What’s clear from these conversations is that for Ajami, mentorship doesn’t end after a weekly check-in or at the close of lab meeting. There is, she explains, no secret recipe for good mentorship: it takes time, energy and genuine concern for the professional and personal well-being of others.

“It’s not just how many papers each student can publish,” explains Ajami of her personal philosophy about developing the next generation of researchers. “It’s making sure that they are motivated and engaged and are reaching their potential. And that takes time because then you have to invest in each individual’s social, emotional and professional wellbeing and you have to pay attention to their professional aspirations and the challenges they are facing.” 

Another hallmark of Ajami’s approach is her patience and attention to the inevitable roadblocks, setbacks and frustrations that come in research and policy work. “I always think about how I can help my team overcome their frustrations and hurdles,” explains Ajami. 

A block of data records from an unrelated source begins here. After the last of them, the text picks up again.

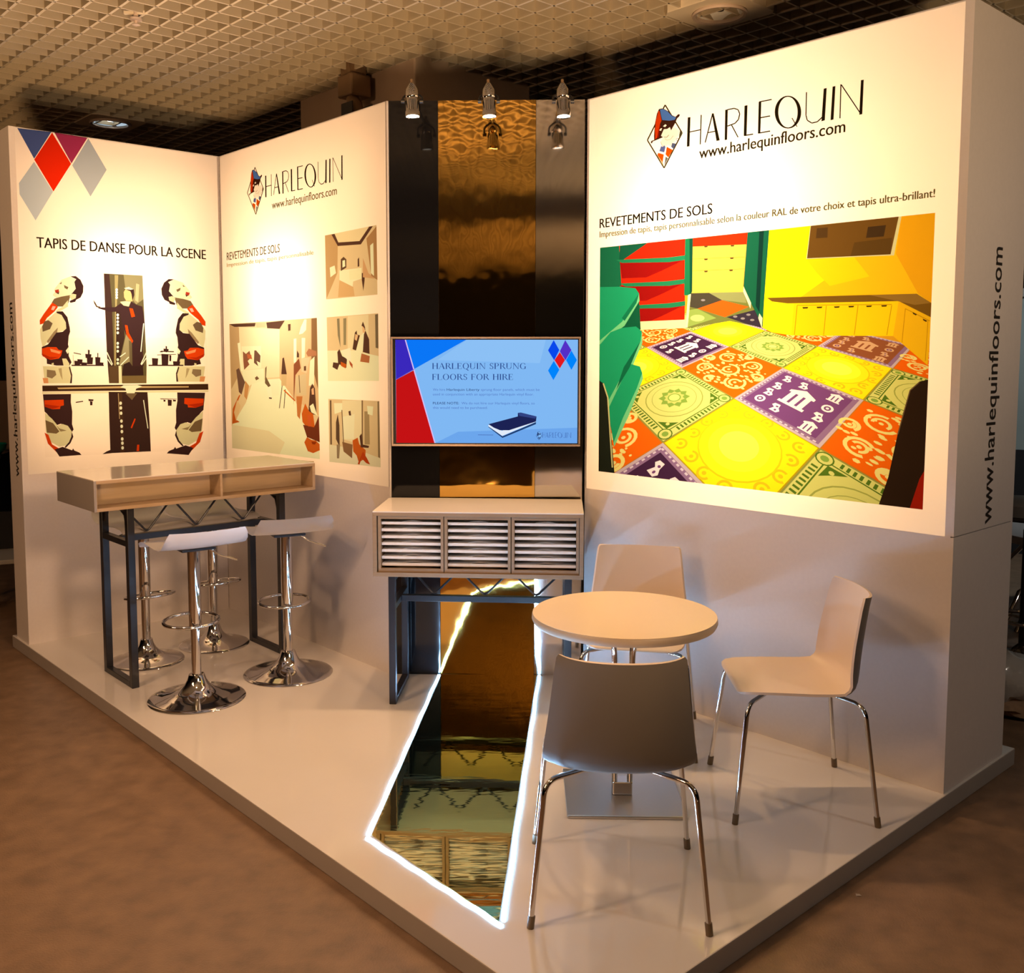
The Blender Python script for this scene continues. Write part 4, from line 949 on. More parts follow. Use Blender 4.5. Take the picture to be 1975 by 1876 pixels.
def spot(u, label):
    x = on_floor(u, 200, 2.79)
    p0 = Vector((ray(u, 190).x / ray(u, 190).y * 4.55, 4.55, PZ + 2.775))
    t = thing('spotlight', label, 'spotlight', p0, 0, 'chrome spotlights above the mirrored tower')
    d = Vector((0.035, -0.10, -1)).normalized(); q = d.to_track_quat('Z', 'Y')
    def prof(name, pr, m):
        bm = bmesh.new(); lathe(bm, [(a * 0.92, b * 1.0) for a, b in pr], 24)
        bmesh.ops.transform(bm, matrix=q.to_matrix().to_4x4(), verts=bm.verts)
        return from_bm(name, bm, m, t, True)
    prof('housing', [(0, -0.088), (0.008, -0.086), (0.014, -0.078), (0.030, -0.052), (0.032, -0.02), (0.030, -0.018), (0.030, 0.0), (0.032, 0.002), (0.033, 0.045), (0.036, 0.048), (0.036, 0.070), (0.033, 0.070), (0.030, 0.058), (0, 0.056)], M['chrome'])
    prof('lens', [(0, 0.0585), (0.0295, 0.0585), (0.031, 0.066), (0, 0.066)], M['lens'])
    bm = bmesh.new()
    bm.free()
    for s in (-1, 1):
        bm = bmesh.new(); tube(bm, [(s * 0.034, 0, 0), (s * 0.050, 0, 0)], 0.010, 12)
        from_bm('pivot_knob', bm, M['black_metal'], t)
    bm = bmesh.new()
    tube(bm, fillet([(-0.044, 0, 0), (-0.044, 0.035, 0.03), (0, 0.06, 0.055), (0.044, 0.035, 0.03), (0.044, 0, 0)], 0.02), 0.005, 8)
    ty = S_.y - 4.55 + 0.02
    tube(bm, [(0, 0.055, 0.05), (0, ty, 0.05)], 0.007, 8)
    tube(bm, fillet([(0, ty - 0.02, 0.05), (0, ty - 0.02, 0.079)], 0.01), 0.008, 8)
    from_bm('arm', bm, M['black_metal'], t, True)
    bm = bmesh.new(); tube(bm, [(0, 0, -0.002), (0, 0, 0.012)], 0.007, 10)
    bmesh.ops.transform(bm, matrix=Matrix.Translation(q.to_matrix() @ Vector((0, 0, -0.098))) @ q.to_matrix().to_4x4(), verts=bm.verts)
    from_bm('cable_entry', bm, M['brass'], t)
    l = lamp('spot lamp', 'SPOT', p0 + d * 0.075, 46, (1.0, 0.60, 0.30), spot_size=1.75, spot_blend=0.7, shadow_soft_size=0.03, aim=p0 + d * 1.0 + Vector((0, -0.22, 0)))
spot(795, 'chrome spotlight in front of the black sheet of the tower'); spot(943, 'chrome spotlight in front of the gold sheet of the tower'); spot(1086, 'chrome spotlight in front of the silver sheet of the tower')

# ------------------------------------------------------------------ gold runner and its light strips
ra_, rb_, rc_, rd_ = on_floor(850, 1298), on_floor(717, 1611), on_floor(962, 1779), on_floor(1038, 1298)
ra_ = E_ + T * 0.256 + Vector((T.y, -T.x, 0)) * 0.004; rd_ = E_ + T * 0.742 + Vector((T.y, -T.x, 0)) * 0.004
bm = bmesh.new(); nx, ny = 10, 46
g = []
for j in range(ny + 1):
    row = []
    for i in range(nx + 1):
        s, t_ = i / nx, j / ny
        p = (ra_.lerp(rd_, s)).lerp(rb_.lerp(rc_, s), t_)
        row.append(bm.verts.new((p.x, p.y, 0.0)))
    g.append(row)
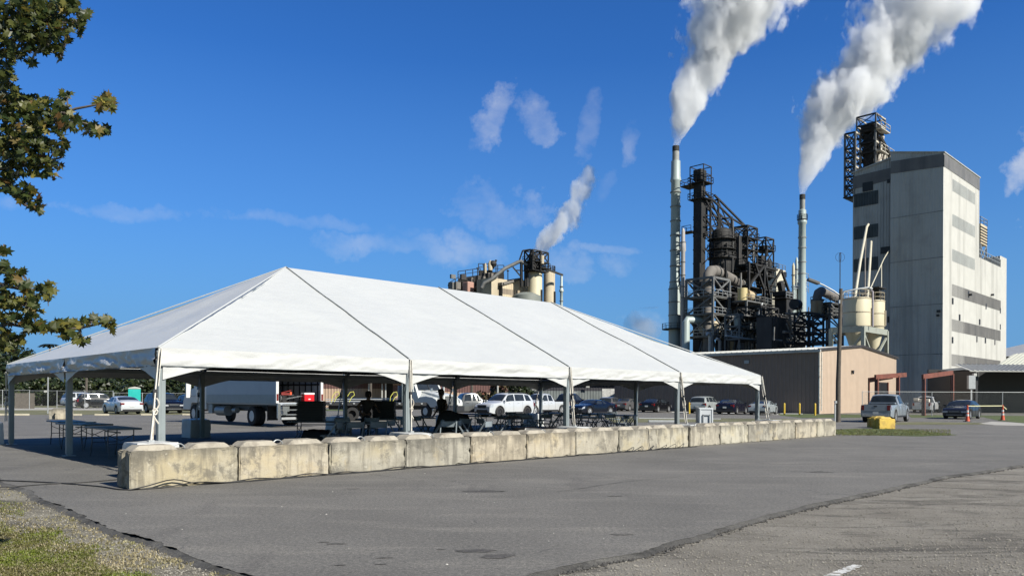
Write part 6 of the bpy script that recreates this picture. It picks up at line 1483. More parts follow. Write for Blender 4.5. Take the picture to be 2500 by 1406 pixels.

One of Ajami’s former students, newly minted Ph.D. Patricia Gonzales, explains how Ajami’s approach to overcoming challenges as a team has influenced her research and her career: “I am especially grateful for her enthusiastic attitude towards overcoming challenges. Her patience and determination tend to rub off on her students, whether that’s as part of the research process or navigating a career as a woman in science and engineering.”

At multiple levels and a variety of institutions, Newsha Ajami has blended her technical capabilities with a strong desire to develop and support the generation of scientists—and in particular, women scientists—following her. She is hopeful that this dedication to mentorship will propagate in the future, explaining, “you can model these values for the people you are working with and then trust that they spread the same culture and behavior.”